I will probably write a guide about how to create a simple and maintainable API with GraphQL and Node/Express, based on my own experience in 2016.
- rust => basically, it's not new for me, I've done several small toy project with it, but I want to create bigger project with it.
- ruby => not new again, doing it only for work :((
- scala => this year will be quite interesting year for this language since its library adoption for 2.12 are still on going and who forget about dotty anyway ? Full stack development (frontend + backend) will be quite interesting
- typescript => I already try this, but still not getting anything quite done yet, sometimes it's still a bit awkward in getting some development tools working. It has some issues in getting js library working together since some js libraries weren't that friendly with typescript. (frontends)
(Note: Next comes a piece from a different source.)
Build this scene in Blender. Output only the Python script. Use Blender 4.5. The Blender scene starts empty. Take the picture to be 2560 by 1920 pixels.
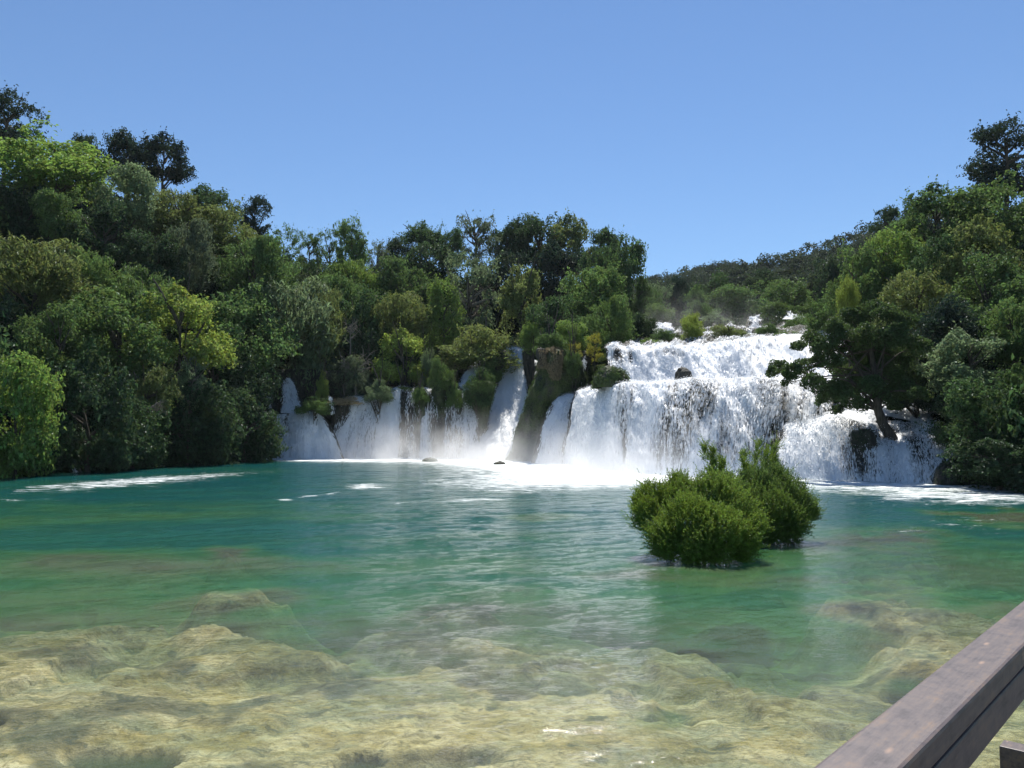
import bpy, math
import numpy as np
from mathutils import Vector
R = math.radians
C = bpy.context.scene.collection
sc = bpy.context.scene
# ---------------------------------------------------------------- camera, sky, sun, exposure
EYE = 3.5
PITCH = math.atan((430-384)/800)
cam = bpy.data.objects.new('camera', bpy.data.cameras.new('camera')); C.objects.link(cam)
cam.location = (0, 0, EYE); cam.rotation_euler = (math.pi/2+PITCH, 0, 0)
cam.data.sensor_width = 36; cam.data.lens = 28.125; cam.data.clip_start = .05; cam.data.clip_end = 4000
sc.camera = cam
SUN_EL, SUN_AZ = R(58), R(10)          # azimuth from +Y towards +X
w = bpy.data.worlds.new('World'); sc.world = w; w.use_nodes = True
nt = w.node_tree
sky = nt.nodes.new('ShaderNodeTexSky'); sky.sky_type = 'NISHITA'; sky.sun_disc = False
sky.sun_elevation = SUN_EL; sky.sun_rotation = SUN_AZ
sky.air_density = 1.08; sky.dust_density = .0; sky.ozone_density = 8; sky.altitude = 60
nt.nodes['Background'].inputs['Strength'].default_value = .080
nt.links.new(sky.outputs[0], nt.nodes['Background'].inputs[0])
sl = bpy.data.lights.new('sun', 'SUN'); so = bpy.data.objects.new('sun', sl); C.objects.link(so)
sl.energy = 5.0; sl.angle = R(.55); sl.color = (1, .95, .87)
sd = Vector((math.sin(SUN_AZ)*math.cos(SUN_EL), math.cos(SUN_AZ)*math.cos(SUN_EL), math.sin(SUN_EL)))
so.rotation_euler = sd.to_track_quat('Z', 'Y').to_euler(); so.location = sd*300
sc.view_settings.view_transform = 'Standard'; sc.view_settings.look = 'None'
sc.view_settings.exposure = 0.6; sc.view_settings.gamma = 1
cy = sc.cycles
cy.max_bounces = 8; cy.diffuse_bounces = 3; cy.glossy_bounces = 3; cy.transmission_bounces = 4
cy.transparent_max_bounces = 16; cy.volume_bounces = 1; cy.sample_clamp_indirect = 4; cy.caustics_reflective = False
cy.use_denoising = True

# ---------------------------------------------------------------- helpers
rng = np.random.default_rng(7)
def at(px, py, D):
    """a point at forward distance D metres on the line of sight of a pixel of the photograph"""
    px, py, D = np.broadcast_arrays(*[np.asarray(q, float) for q in (px, py, D)])
    v = (384-py)/800; c, s = math.cos(PITCH), math.sin(PITCH)
    dy = c-v*s; dz = s+v*c
    return np.stack([(px-512)/800/dy*D, D+0*px, EYE+dz/dy*D], -1)
def gx(px, D): return (np.asarray(px, float)-512)/800*D
def h3(ix, iy, iz, seed):
    n = (ix.astype(np.int64)*374761393 + iy.astype(np.int64)*668265263 + iz.astype(np.int64)*2147483647//7 + seed*974634777) & 0xffffffff
    n = ((n ^ (n >> 13))*1274126177) & 0xffffffff
    n = ((n ^ (n >> 16))*2246822519) & 0xffffffff
    return ((n ^ (n >> 15)) & 0xffffff)/float(0xffffff)
def vnoise(x, y, z=None, seed=0):
    x = np.asarray(x, float); y = np.asarray(y, float)
    z = np.zeros_like(x+y) if z is None else np.asarray(z, float)
    x, y, z = np.broadcast_arrays(x, y, z)
    ix, iy, iz = np.floor(x), np.floor(y), np.floor(z)
    fx, fy, fz = x-ix, y-iy, z-iz
    fx = fx*fx*(3-2*fx); fy = fy*fy*(3-2*fy); fz = fz*fz*(3-2*fz)
    r = 0
    for a in (0, 1):
        for b in (0, 1):
            for c in (0, 1):
                r = r + h3(ix+a, iy+b, iz+c, seed)*(fx if a else 1-fx)*(fy if b else 1-fy)*(fz if c else 1-fz)
    return r*2-1
def fbm(x, y, z=None, seed=0, oct=4):
    r = 0; a = .5
    z = 0*np.asarray(x) if z is None else z
    for i in range(oct):
        r = r+a*vnoise(np.asarray(x)*2**i, np.asarray(y)*2**i, np.asarray(z)*2**i, seed+i*17); a *= .5
    return r
def sstep(a, b, x):
    t = np.clip((x-a)/(b-a), 0, 1); return t*t*(3-2*t)
def mk(name, V, F, smooth=False, attrs=None, uv=None):
    V = np.ascontiguousarray(V, np.float32).reshape(-1, 3); F = np.ascontiguousarray(F, np.int32)
    n, k = F.shape
    me = bpy.data.meshes.new(name)
    me.vertices.add(len(V)); me.vertices.foreach_set('co', V.ravel())
    me.loops.add(n*k); me.loops.foreach_set('vertex_index', F.ravel())
    me.polygons.add(n); me.polygons.foreach_set('loop_start', np.arange(0, n*k, k, dtype=np.int32))
    me.polygons.foreach_set('use_smooth', np.full(n, smooth, bool))
    me.update(calc_edges=True)
    for a, d in (attrs or {}).items():
        at_ = me.attributes.new(a, 'FLOAT', 'POINT'); at_.data.foreach_set('value', np.ascontiguousarray(d, np.float32).ravel())
    if uv is not None:
        l = me.uv_layers.new(name='UVMap'); l.data.foreach_set('uv', np.ascontiguousarray(uv, np.float32)[F.ravel()].ravel())
    return me
def grid_faces(nu, nv, o=0, flip=False):
    i = np.arange(nu-1)[:, None]*nv+np.arange(nv-1)[None, :]+o
    f = np.stack([i, i+1, i+nv+1, i+nv] if flip else [i, i+nv, i+nv+1, i+1], -1)
    return f.reshape(-1, 4)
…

Lovely syntax, great performance, fast compilation times. With templates and macros provides you can build just right amount of magic you need into your programs.
It desperately needs more developers to bring the language 1.0, and I'm hoping things will move faster in 2017.
- Elixir.
For near-real-time, concurrent systems, I'm tired of using the tools I know (python, js), and I'm eager to start using the battle-tested solutions (BEAM).
- C# (maybe?)
I mainly develop line-of-business applications, and python, with it's great ORM, sqlalchemy makes things so much easier. But I want more type safety, and I'm hoping C# and the ecosystem will reach maturity on linux front in 2017, so I can evaluate C# as my main language for line-of-business applications.
I like the Rust community, friendly and helpful.
I may eventually port some of the code over to Rust once I play with postgres-extension.rs [1] to see if it is even possible. Probably not all of it because I believe you can only make extensions right now with Rust and not PL (ie loaded stuff) or maybe you can?
Postgres is no longer just a database... it is a pretty powerful platform.
[1]: https://github.com/thehydroimpulse/postgres-extension.rs
Nim as mentioned by @beagle3.
Elixir, possibly. It may be a good next move for Rails shops, but I'll see if the community grows a bit.
.NET Core if we get interest from my employer's customers. Very preferably not on Windows.
We are using it to build our newly minted startup, Metriculator - https://www.metriculator.com
This is the first functional language we are using (long time Ruby/Rails devs). We are also using the Phoenix framework.
Reasons why we chose Elixir/Phoenix -
- Immutability of data makes it easier to reason with and figure out exactly what is changed where.
- Lots of asynchronous work involved. Elixir is built for this.
- Real-time data push (Phoenix channels scale well in this respect)
- Syntax, stability and a vibrant, helpful community.
My Q1 goal is to build a simple game of Risk using text-based interface, and some AI that plays the other players - all to help my two nephews in Italy learn Python and have fun at the same time.
Not sure how long it will take, or if I'll ever be successful. Any hint (particularly on the text-based interface) would be really appreciated. I am now looking into Curses and Pygame.
C++. I'm looking to get into LLVM and maybe even contribute (that is a lofty goal)
ES6 or Typescript. I'm doing front end work for the first time this year and am looking into those (as it seems like I shouldn't start a project with Angular 1.x)
EDIT: I can't believe nobody else mentioned Eve.